*What you will do*
Restate, word for word, every line of the data.

*Information supplied*
───

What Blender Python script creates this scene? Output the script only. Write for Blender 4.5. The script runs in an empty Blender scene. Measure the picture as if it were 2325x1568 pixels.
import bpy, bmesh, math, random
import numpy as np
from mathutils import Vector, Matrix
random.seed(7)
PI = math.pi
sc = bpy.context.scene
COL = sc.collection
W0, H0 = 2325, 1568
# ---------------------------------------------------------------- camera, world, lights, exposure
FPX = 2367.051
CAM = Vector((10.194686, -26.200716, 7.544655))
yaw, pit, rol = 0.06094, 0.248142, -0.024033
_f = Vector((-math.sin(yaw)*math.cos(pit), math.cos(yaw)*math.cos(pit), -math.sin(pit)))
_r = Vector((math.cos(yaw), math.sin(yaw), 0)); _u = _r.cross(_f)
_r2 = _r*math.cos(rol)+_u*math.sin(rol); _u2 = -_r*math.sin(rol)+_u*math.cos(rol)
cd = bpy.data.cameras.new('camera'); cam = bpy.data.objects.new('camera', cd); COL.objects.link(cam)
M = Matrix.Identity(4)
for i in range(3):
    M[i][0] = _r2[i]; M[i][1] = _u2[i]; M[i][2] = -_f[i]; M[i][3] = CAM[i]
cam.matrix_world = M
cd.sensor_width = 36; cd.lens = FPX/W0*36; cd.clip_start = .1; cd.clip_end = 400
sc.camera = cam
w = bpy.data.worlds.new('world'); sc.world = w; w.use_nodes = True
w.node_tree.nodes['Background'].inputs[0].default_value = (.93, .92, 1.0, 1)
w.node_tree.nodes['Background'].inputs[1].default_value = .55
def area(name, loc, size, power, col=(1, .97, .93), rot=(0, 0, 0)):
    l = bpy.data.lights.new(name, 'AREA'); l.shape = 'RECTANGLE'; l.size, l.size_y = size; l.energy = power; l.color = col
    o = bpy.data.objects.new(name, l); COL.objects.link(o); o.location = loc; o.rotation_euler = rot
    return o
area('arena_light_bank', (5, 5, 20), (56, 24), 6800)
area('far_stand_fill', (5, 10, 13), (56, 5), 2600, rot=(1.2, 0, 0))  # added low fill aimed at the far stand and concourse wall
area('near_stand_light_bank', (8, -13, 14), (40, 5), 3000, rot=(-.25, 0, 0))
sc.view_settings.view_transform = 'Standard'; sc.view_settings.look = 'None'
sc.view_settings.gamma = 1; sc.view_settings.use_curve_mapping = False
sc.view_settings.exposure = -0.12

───

*Written solution*
What Blender Python script creates this scene? Output the script only. Write for Blender 4.5. The script runs in an empty Blender scene. Measure the picture as if it were 2325x1568 pixels.
import bpy, bmesh, math, random
import numpy as np
from mathutils import Vector, Matrix
random.seed(7)
PI = math.pi
sc = bpy.context.scene
COL = sc.collection
W0, H0 = 2325, 1568
# ---------------------------------------------------------------- camera, world, lights, exposure
FPX = 2367.051
CAM = Vector((10.194686, -26.200716, 7.544655))
yaw, pit, rol = 0.06094, 0.248142, -0.024033
_f = Vector((-math.sin(yaw)*math.cos(pit), math.cos(yaw)*math.cos(pit), -math.sin(pit)))
_r = Vector((math.cos(yaw), math.sin(yaw), 0)); _u = _r.cross(_f)
_r2 = _r*math.cos(rol)+_u*math.sin(rol); _u2 = -_r*math.sin(rol)+_u*math.cos(rol)
cd = bpy.data.cameras.new('camera'); cam = bpy.data.objects.new('camera', cd); COL.objects.link(cam)
M = Matrix.Identity(4)
for i in range(3):
    M[i][0] = _r2[i]; M[i][1] = _u2[i]; M[i][2] = -_f[i]; M[i][3] = CAM[i]
cam.matrix_world = M
cd.sensor_width = 36; cd.lens = FPX/W0*36; cd.clip_start = .1; cd.clip_end = 400
sc.camera = cam
w = bpy.data.worlds.new('world'); sc.world = w; w.use_nodes = True
w.node_tree.nodes['Background'].inputs[0].default_value = (.93, .92, 1.0, 1)
w.node_tree.nodes['Background'].inputs[1].default_value = .55
def area(name, loc, size, power, col=(1, .97, .93), rot=(0, 0, 0)):
    l = bpy.data.lights.new(name, 'AREA'); l.shape = 'RECTANGLE'; l.size, l.size_y = size; l.energy = power; l.color = col
    o = bpy.data.objects.new(name, l); COL.objects.link(o); o.location = loc; o.rotation_euler = rot
    return o
area('arena_light_bank', (5, 5, 20), (56, 24), 6800)
area('far_stand_fill', (5, 10, 13), (56, 5), 2600, rot=(1.2, 0, 0))  # added low fill aimed at the far stand and concourse wall
area('near_stand_light_bank', (8, -13, 14), (40, 5), 3000, rot=(-.25, 0, 0))
sc.view_settings.view_transform = 'Standard'; sc.view_settings.look = 'None'
sc.view_settings.gamma = 1; sc.view_settings.use_curve_mapping = False
sc.view_settings.exposure = -0.12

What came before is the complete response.